1248–1298 • Languedocian theologian and Franciscan
The greatest theologian of the Spiritual Franciscans, Olivi was a Languedoc friar who taught at Florence and Montpellier. He drew on Joachim of Fiore to read history as moving toward an apocalyptic crisis in which the carnal church would be purified by Antichrist before the Age of the Spirit. He died in his bed at Narbonne in 1298, but his books were condemned and burned in 1318, his bones exhumed and burned in 1326.
Calabrian abbot (1135–1202) whose three-age model of history electrified Franciscan radicals; he himself was orthodox in his lifetime.
Spiritual leader and author of Arbor vitae crucifixae Iesu (1305). Defended his cause at Vienne; later took refuge with the Benedictines. The model for Umberto Eco's saintly Ubertino.
Avignon pope (1316–1334) who outlawed Franciscan poverty in 1323. A relentless legal mind and one of the wealthiest popes in history; precisely the target his enemies expected.
English Franciscan theologian who fled Avignon in 1328 with Michael of Cesena, taking refuge with Ludwig of Bavaria and producing the most sophisticated defence of evangelical poverty.
The Spirituals are the heresy that the church manufactured by changing its own rules. They show how easily a movement once championed by popes (Innocent III blessed Francis in 1209) could be redefined as heresy by a later pope with different priorities. They also bequeathed apocalyptic Joachimite themes to later radicals from the Hussites to the Anabaptists.
| Movement | Region | Founder/Spark | Core Doctrine | Duration | Outcome | Status |
|---|---|---|---|---|---|---|
| Bogomils | Bulgaria, Bosnia | Priest Bogomil (c. 950) | Cosmic dualism | ~500 yrs | Absorbed by Ottomans | Extinct |
| Cathars | Languedoc | Niquinta of Constantinople (1167) | Dualism, perfecti | ~150 yrs | Albigensian Crusade | Exterminated |
| Waldensians | Lyon, Alps | Peter Waldo (c. 1173) | Apostolic poverty, vernacular Bible | 850+ yrs | Survived; Reformed 1532 | Alive |
| Lollards | England | John Wycliffe (1370s) | Sola scriptura, English Bible | ~150 yrs | Absorbed into Reformation | Continued |
| Hussites | Bohemia | Jan Hus (d. 1415) | Lay chalice, vernacular preaching | ~17 yrs (war) | Compactata of 1436 | Won concessions |
| Spiritual Franciscans | Italy, Provence | Olivi, Joachim of Fiore | Absolute poverty, apocalyptic | ~150 yrs | Outlawed by John XXII | Hunted out |
Every movement reacted to perceived clerical wealth, sacramental complacency, and the chasm between Christ's apostolic poverty and the Church of the High Middle Ages. Each tried to reset the standard by living it.
Waldensians, Lollards, and Hussites all began with one decision: translate scripture into the language of the people. This act, more than any specific doctrine, was what Rome found unforgivable.
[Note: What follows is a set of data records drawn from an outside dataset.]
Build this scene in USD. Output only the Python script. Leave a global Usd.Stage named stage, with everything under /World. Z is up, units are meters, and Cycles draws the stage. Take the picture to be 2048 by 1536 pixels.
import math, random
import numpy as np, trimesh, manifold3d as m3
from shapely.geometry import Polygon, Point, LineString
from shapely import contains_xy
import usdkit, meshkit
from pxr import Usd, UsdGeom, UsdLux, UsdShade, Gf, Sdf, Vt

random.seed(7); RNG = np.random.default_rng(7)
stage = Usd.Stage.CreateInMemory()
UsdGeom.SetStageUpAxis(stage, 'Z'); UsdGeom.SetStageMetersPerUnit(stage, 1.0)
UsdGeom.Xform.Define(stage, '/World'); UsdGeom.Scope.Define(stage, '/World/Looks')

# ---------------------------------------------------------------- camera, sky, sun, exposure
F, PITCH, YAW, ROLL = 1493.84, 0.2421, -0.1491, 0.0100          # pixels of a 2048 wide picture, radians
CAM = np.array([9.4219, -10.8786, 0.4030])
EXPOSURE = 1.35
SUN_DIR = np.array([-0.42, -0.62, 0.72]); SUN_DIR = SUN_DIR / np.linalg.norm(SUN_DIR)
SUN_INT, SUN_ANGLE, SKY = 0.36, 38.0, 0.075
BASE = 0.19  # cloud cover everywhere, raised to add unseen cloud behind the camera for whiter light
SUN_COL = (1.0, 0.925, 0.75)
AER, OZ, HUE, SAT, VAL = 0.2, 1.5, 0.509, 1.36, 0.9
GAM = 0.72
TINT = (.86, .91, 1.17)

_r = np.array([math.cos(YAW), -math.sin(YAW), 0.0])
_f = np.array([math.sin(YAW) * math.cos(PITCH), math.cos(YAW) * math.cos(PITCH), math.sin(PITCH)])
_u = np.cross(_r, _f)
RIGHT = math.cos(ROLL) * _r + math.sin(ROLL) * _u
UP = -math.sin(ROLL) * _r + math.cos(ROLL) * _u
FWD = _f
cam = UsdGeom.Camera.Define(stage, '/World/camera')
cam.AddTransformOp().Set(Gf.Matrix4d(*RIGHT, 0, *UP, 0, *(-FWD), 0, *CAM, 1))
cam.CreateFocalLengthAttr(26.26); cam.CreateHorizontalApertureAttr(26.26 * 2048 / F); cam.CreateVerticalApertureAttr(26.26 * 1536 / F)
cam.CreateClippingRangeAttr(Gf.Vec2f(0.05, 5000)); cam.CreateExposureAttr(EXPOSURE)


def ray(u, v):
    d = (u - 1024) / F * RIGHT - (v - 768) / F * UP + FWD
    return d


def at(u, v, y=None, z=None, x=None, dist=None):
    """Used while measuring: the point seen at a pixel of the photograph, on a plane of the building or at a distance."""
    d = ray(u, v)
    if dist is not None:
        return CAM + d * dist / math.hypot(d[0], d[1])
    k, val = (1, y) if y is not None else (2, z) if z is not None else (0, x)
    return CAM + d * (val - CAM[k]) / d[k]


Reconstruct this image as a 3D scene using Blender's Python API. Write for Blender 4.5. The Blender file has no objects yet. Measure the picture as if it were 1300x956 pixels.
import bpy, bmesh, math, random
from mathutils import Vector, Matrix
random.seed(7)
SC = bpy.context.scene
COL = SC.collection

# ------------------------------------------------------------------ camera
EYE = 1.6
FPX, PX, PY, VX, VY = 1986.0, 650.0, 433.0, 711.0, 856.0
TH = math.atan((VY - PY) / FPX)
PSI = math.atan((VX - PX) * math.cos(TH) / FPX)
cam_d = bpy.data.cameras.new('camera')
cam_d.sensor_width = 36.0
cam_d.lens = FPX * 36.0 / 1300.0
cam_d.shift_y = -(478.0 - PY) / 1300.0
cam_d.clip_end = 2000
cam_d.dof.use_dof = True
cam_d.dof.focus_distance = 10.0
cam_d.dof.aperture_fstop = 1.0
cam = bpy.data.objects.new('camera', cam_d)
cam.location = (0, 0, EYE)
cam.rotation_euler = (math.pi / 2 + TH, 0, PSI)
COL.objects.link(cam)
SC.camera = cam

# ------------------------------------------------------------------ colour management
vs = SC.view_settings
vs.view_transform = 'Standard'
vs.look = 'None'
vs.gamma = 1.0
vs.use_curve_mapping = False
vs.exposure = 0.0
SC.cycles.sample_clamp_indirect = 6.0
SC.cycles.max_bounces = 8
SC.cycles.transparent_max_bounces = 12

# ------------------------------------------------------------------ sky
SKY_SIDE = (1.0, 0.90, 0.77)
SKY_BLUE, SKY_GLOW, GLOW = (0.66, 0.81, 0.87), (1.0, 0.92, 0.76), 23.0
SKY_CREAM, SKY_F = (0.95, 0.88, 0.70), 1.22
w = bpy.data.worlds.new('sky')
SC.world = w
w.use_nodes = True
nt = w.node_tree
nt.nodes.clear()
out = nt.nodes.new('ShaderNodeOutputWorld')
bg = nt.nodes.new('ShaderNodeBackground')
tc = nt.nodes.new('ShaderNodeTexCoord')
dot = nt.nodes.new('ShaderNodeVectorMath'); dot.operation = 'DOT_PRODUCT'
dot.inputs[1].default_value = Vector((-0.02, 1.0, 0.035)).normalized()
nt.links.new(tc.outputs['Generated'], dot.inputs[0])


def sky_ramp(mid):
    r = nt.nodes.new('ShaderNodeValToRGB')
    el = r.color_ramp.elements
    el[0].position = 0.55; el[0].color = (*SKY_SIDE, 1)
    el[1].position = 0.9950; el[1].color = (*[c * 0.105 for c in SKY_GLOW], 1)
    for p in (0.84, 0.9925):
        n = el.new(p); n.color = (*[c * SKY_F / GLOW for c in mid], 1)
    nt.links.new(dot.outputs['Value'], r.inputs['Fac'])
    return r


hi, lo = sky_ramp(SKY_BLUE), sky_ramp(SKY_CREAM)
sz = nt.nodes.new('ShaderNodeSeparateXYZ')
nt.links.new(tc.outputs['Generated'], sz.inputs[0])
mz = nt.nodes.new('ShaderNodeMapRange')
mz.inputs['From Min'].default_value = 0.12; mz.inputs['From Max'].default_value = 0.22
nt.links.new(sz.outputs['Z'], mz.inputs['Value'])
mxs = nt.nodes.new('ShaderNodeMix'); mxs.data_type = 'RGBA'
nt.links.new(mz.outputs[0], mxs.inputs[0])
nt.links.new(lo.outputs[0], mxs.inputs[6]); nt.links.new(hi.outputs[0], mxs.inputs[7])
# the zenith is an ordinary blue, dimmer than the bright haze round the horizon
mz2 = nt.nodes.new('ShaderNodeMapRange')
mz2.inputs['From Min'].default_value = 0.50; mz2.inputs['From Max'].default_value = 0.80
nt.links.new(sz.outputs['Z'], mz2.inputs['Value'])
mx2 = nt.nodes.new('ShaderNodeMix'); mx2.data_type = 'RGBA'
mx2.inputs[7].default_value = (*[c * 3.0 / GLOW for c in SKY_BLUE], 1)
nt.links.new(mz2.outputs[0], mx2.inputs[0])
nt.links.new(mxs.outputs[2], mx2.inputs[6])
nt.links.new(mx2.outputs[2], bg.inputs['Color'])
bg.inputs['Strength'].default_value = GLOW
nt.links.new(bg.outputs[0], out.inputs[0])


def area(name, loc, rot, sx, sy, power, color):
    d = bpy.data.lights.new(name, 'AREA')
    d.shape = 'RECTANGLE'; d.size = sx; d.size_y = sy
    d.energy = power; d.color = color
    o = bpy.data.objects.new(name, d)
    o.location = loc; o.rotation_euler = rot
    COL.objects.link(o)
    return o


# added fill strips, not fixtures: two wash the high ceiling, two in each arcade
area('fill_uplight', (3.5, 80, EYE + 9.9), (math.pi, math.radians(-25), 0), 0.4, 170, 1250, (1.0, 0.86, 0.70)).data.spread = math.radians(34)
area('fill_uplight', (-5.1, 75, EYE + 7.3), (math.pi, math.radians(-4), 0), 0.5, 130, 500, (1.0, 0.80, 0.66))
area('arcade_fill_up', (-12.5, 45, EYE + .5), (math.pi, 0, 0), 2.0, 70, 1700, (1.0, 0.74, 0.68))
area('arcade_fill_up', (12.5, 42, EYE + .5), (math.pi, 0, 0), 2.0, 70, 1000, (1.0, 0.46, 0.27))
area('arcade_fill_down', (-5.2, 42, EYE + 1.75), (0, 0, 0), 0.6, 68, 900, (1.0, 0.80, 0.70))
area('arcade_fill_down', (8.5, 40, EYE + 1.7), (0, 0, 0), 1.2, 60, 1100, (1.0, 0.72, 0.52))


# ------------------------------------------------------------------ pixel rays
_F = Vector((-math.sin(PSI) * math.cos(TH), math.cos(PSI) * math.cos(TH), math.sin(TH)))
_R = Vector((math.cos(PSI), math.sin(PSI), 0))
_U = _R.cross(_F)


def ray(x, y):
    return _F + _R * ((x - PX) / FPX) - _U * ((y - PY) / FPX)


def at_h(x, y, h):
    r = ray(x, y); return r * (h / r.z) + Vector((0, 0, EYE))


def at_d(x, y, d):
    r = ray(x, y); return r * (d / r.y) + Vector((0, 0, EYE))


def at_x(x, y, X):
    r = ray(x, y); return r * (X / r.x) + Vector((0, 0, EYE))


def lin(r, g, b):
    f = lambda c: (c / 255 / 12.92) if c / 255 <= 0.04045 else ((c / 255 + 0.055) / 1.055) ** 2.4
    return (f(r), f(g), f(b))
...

The Albigensian Crusade exterminated the Cathars; the five Hussite crusades were beaten by Žižka. The difference: nationhood, defensible terrain, and military innovation. Languedoc fragmented; Bohemia held.
The Cathars triggered the institutional creation of the papal Inquisition (1233). Once built, the machinery served against every later movement: Waldensians, Lollards, Spirituals, and eventually Protestants.
The Spiritual Franciscans show how dangerous the Church found its own perfectionists. A movement once approved (Francis was canonised in 1228) was redefined as heretical when its consequences threatened wealth.
The two heresies that survived — Waldensians and Hussites — both had defensible homelands (Alpine valleys, Bohemian mountains) and strong vernacular identities. Hierarchy, charisma, and mountains: a winning combination.